On 11/25/2013 04:48 PM, Brendan Eich wrote:
Brendan Eich wrote:
Kevin Smith wrote:
This makes for wtfjs additions, but they all seem non-wtf on
reflection (or did to us when Waldemar threw them up on a
whiteboard last week). By non-wtf, I mean anyone who groks that
yield is reserved only in function* can work them out.
The star after function really helps. ES5's "use strict" directive
prologue in the body applying to its left (even in ES5 --
duplicate formals are a strict error) is goofy.
Agree on all counts, but not quite understanding yet.
Say I'm parsing this, and the token stream is paused at the "#":
function(a = # yield
I assume that we're not un-reserving yield in strict mode. That means that I
don't know whether to treat `yield` as an identifier or reserved word until I
get to that goofy prologue.
Ouch, you're right. We can't handle this without backtracking. Waldemar should
weigh in.
Well, we can handle it. We know due to lack of * after function that yield, whether reserved (due
to "use strict"; in body prologue) or not, can't be yield-the-operator. So it's either an
identifier (no "use strict";) or a reserved word (and an error due to lack of * after
function).
So we parse it as an identifier, just as we parse duplicate formal parameters.
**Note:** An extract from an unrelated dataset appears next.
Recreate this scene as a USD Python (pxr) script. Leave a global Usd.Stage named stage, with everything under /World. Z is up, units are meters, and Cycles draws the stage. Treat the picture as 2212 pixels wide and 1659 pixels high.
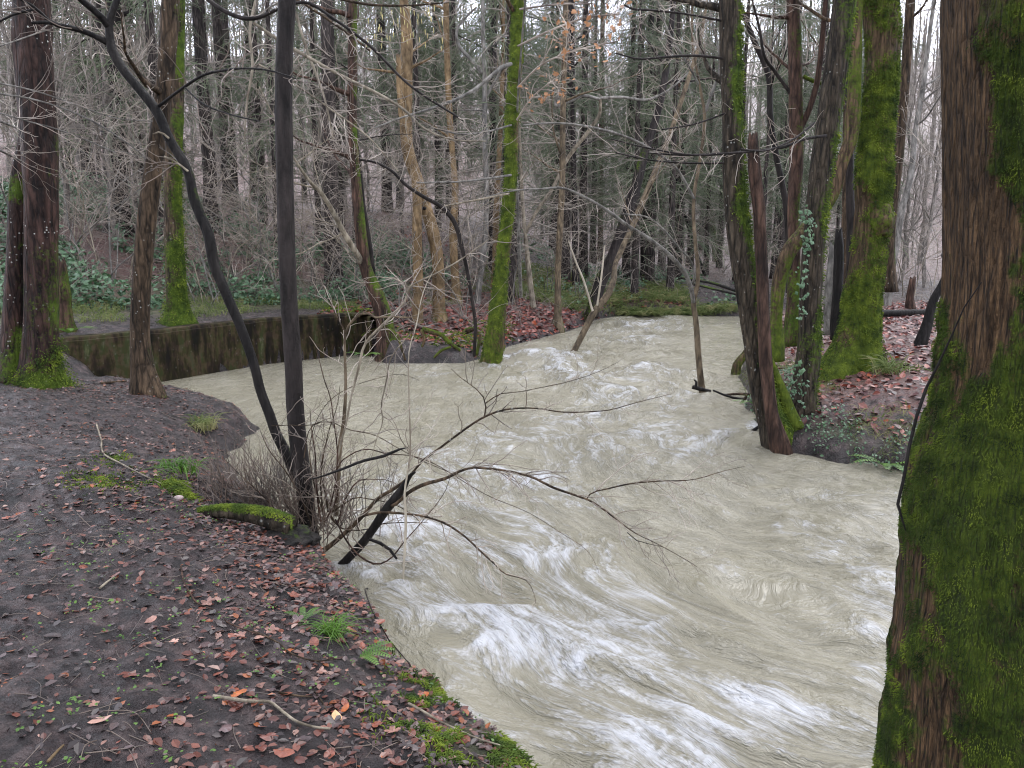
import math, numpy as np, trimesh, shapely, usdkit, meshkit
from scipy.interpolate import PchipInterpolator
from pxr import Usd, UsdGeom, UsdLux, UsdShade, Gf, Sdf, Vt

stage = Usd.Stage.CreateInMemory()
UsdGeom.SetStageUpAxis(stage, 'Z')
UsdGeom.Xform.Define(stage, '/World')
# ------------------------------------------------------------------ camera, sky, sun, exposure
F, PITCH, EYE = 1736.0, math.radians(9.45), 2.4          # focal length in units of a 2212 px wide picture
cam = UsdGeom.Camera.Define(stage, '/World/camera')
cam.CreateHorizontalApertureAttr(36.0); cam.CreateVerticalApertureAttr(27.0)
cam.CreateFocalLengthAttr(36.0 * F / 2212); cam.CreateClippingRangeAttr(Gf.Vec2f(0.05, 1500))
cam.AddTranslateOp().Set(Gf.Vec3d(0, 0, EYE)); cam.AddRotateXOp().Set(90 - math.degrees(PITCH))
cam.CreateExposureAttr(1.5)
SUN_EL, SUN_ROT = math.radians(58), math.radians(35)
sky = UsdLux.DomeLight.Define(stage, '/World/sky')
_m = usdkit.material(stage, '/World/Looks/sky', {
    's': ('sky_texture', {'sky_type': 'single_scattering', 'sun_disc': False, 'sun_elevation': SUN_EL, 'sun_rotation': SUN_ROT}),
    'tc': ('texture_coordinate', {}), 'n': ('noise_texture', {'scale': 2.2, 'detail': 5.0}),
    'cl': ('rgb_ramp', {'ramp': [(0.3, (7.8, 8.2, 9.6)), (0.7, (10.8, 11.1, 12.2))]}),
    'mx': ('mix_color', {'fac': 0.9, 'use_clamp': False}), 'bg': ('background_shader', {'strength': 0.11})},
    [('tc.generated', 'n.vector'), ('n.fac', 'cl.fac'), ('cl.color', 'mx.b'), ('s.color', 'mx.a'), ('mx.result', 'bg.color')], surface='bg.background')
UsdShade.MaterialBindingAPI.Apply(sky.GetPrim()).Bind(_m)
sky.GetPrim().SetCustomDataByKey('kind', 'structure')
sun = UsdLux.DistantLight.Define(stage, '/World/sun')
sun.CreateIntensityAttr(0.22); sun.CreateAngleAttr(40.0); sun.CreateNormalizeAttr(True); sun.CreateColorAttr(Gf.Vec3f(1, .97, .92))
sun.AddRotateZOp().Set(-math.degrees(SUN_ROT)); sun.AddRotateXOp().Set(-(90 - math.degrees(SUN_EL)))

# ------------------------------------------------------------------ helpers
rng = np.random.default_rng(7)
cp, sp = math.cos(PITCH), math.sin(PITCH)
def rays(px, py):
    a, b = (np.asarray(px, float) - 1106) / F, (829.5 - np.asarray(py, float)) / F
    return np.stack([a, cp + b * sp, -sp + b * cp], -1)
def at(px, py, Y):
    d = rays(px, py); return d * (np.asarray(Y) / d[..., 1])[..., None] + [0, 0, EYE]
def gp(px, py, z=0.0):
    d = rays(px, py); return d * ((z - EYE) / d[..., 2])[..., None] + [0, 0, EYE]
def fbm(p, oct=4, seed=0, gain=.5):
    p = np.asarray(p, float); o, a, t = 0, 1.0, 0
    for k in range(oct):
        o = o + a * meshkit.noise(p * 2.03 ** k + 17.3 * k, seed + k); t += a; a *= gain
    return o / t
def sm(x, a=0., b=1.):
    t = np.clip((x - a) / (b - a), 0, 1); return t * t * (3 - 2 * t)
def P3(x, y, z=0.): 
    return np.stack(np.broadcast_arrays(np.asarray(x, float), y, z), -1)
OX, OY = [0, 547.2, 1094.4, 1635.8], [0, 403.2, 806.4, 1226.9]
def tl(c, r, L):                                  # points read off an enlarged piece of the photograph
    return [(OX[c] + p[0] * .2604, OY[r] + p[1] * .2604, (p[2] if len(p) > 2 else 10) * .2604) for p in L]

used = {}
def numbered(parent, name):
    k = (parent, name); n = used.get(k, 0); used[k] = n + 1
    return f'{parent}/{name}' if n == 0 else f'{parent}/{name}_{n:03d}'
def tag(prim, label=None, cat=None, group=None, kind=None):
    for k, v in (('label', label), ('category', cat), ('group', group), ('kind', kind)):
        if v: prim.SetCustomDataByKey(k, v)
    return prim
def thing(name, label, cat, group=None, loc=None):
    x = UsdGeom.Xform.Define(stage, numbered('/World', name))
    if loc is not None: x.AddTranslateOp().Set(Gf.Vec3d(*map(float, loc)))
    tag(x.GetPrim(), label, cat, group); return x.GetPrim()
def path_of(parent): return '/World' if parent is None else str(parent.GetPath())
def origin(parent):
    if parent is None: return np.zeros(3)
    t = parent
    while str(t.GetPath()).count('/') > 2: t = t.GetParent()
    a = t.GetAttribute('xformOp:translate'); v = a.Get() if a else None
    return np.zeros(3) if v is None else np.array(v)
def put(name, mesh, mat, parent=None, smooth=True, pv=None, uv=None, **kw):
    v, f = mesh
    m = usdkit.mesh(stage, numbered(path_of(parent), name), (np.asarray(v) - origin(parent), f), MAT[mat], smooth=smooth, uv=uv)
    for k, a in (pv or {}).items():
        a = np.asarray(a, np.float32)
        if a.ndim == 2: UsdGeom.PrimvarsAPI(m).CreatePrimvar(k, Sdf.ValueTypeNames.Color3fArray, 'vertex').Set(Vt.Vec3fArray.FromNumpy(a))
        else: UsdGeom.PrimvarsAPI(m).CreatePrimvar(k, Sdf.ValueTypeNames.FloatArray, 'vertex').Set(Vt.FloatArray.FromNumpy(a))
    return tag(m.GetPrim(), **kw)
def curves(name, strands, mat, parent=None, **kw):
    """strands: list of (points, radii)"""
    if not strands: return
    p = np.vstack([s[0] for s in strands]) - origin(parent)
    w = np.concatenate([np.broadcast_to(s[1], (len(s[0]),)) for s in strands]) * 2
    c = UsdGeom.BasisCurves.Define(stage, numbered(path_of(parent), name)); c.CreateTypeAttr('linear')
    c.CreatePointsAttr(Vt.Vec3fArray.FromNumpy(p.astype(np.float32)))
    c.CreateCurveVertexCountsAttr(Vt.IntArray.FromNumpy(np.array([len(s[0]) for s in strands], np.int32)))
    c.CreateWidthsAttr(Vt.FloatArray.FromNumpy(w.astype(np.float32))); c.SetWidthsInterpolation('vertex')
    UsdShade.MaterialBindingAPI.Apply(c.GetPrim()).Bind(MAT[mat])
    return tag(c.GetPrim(), **kw)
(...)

Then if we
see "use strict", we must post-process the parse tree and throw an error. Kind
of a shame, but there it is.
At least reserving 'let' in ES5 strict did some good!
/be
For another example of why keying off generator/non-generator instead of strict
mode for the parsing of yield is the right thing to do:
function*(a = yield/b/g) {
a = yield/b/g;
}
One of these is a regexp. The other is a couple divisions.
Get this wrong and you can introduce security problems.